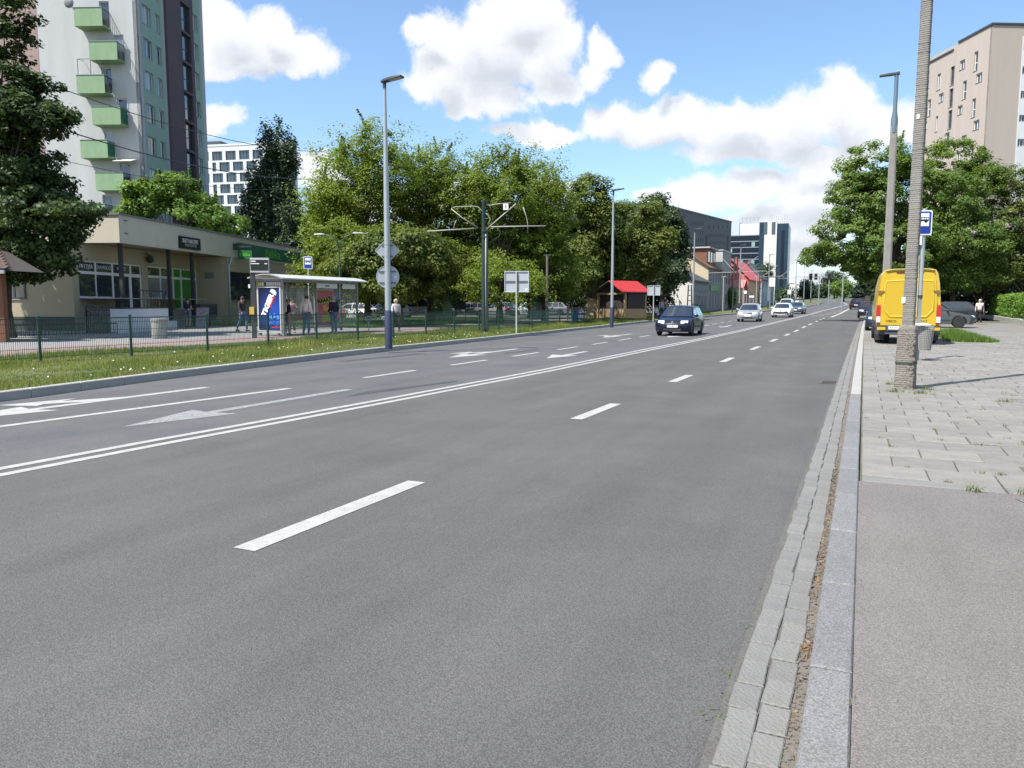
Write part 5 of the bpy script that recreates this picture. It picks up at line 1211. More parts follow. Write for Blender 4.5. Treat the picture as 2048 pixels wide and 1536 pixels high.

---

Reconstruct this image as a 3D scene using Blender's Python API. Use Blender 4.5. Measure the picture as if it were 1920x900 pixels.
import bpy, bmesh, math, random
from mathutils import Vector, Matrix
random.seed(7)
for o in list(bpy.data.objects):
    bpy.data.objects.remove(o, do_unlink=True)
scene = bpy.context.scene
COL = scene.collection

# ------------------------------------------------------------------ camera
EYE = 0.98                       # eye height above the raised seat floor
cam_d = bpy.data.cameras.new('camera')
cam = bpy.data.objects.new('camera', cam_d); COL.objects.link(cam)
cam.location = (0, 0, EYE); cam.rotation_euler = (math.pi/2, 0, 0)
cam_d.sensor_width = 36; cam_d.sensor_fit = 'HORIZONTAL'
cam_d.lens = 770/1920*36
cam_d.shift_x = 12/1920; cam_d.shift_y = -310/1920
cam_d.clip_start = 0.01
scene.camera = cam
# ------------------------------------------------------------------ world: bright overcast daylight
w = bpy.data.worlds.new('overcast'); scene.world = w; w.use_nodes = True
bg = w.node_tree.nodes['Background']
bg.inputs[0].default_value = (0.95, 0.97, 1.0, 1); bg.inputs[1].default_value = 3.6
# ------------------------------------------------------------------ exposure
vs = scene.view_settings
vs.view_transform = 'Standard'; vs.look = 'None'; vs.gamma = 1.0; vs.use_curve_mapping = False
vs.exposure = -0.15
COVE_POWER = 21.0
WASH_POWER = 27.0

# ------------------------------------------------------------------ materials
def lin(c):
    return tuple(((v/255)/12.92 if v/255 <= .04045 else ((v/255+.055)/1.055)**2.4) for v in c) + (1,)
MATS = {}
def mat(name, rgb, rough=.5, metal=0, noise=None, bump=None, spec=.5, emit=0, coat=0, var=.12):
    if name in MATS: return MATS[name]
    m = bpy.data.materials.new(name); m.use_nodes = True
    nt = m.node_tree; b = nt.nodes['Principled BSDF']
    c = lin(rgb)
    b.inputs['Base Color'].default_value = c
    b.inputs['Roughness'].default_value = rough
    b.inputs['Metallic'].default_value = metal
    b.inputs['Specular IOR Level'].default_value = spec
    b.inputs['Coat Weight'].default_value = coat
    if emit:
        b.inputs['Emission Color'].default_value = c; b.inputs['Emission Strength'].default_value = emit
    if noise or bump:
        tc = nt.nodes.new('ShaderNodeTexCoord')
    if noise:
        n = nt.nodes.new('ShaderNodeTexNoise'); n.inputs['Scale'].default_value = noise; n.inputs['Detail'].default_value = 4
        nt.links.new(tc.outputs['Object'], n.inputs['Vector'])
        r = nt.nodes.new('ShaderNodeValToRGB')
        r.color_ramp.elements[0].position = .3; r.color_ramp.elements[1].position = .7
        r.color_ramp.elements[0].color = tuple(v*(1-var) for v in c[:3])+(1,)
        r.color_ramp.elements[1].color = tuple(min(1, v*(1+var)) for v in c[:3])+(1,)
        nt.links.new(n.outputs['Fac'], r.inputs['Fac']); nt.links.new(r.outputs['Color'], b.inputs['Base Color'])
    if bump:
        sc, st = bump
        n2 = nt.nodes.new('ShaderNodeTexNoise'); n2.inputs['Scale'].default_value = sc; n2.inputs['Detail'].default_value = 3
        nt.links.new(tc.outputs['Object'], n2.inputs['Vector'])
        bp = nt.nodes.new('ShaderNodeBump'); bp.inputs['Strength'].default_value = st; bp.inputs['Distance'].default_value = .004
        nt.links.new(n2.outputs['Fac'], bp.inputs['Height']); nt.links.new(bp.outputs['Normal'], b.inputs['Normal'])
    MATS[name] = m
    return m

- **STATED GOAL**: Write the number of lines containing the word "scene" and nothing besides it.

- **PROBLEM SOLUTION**: 6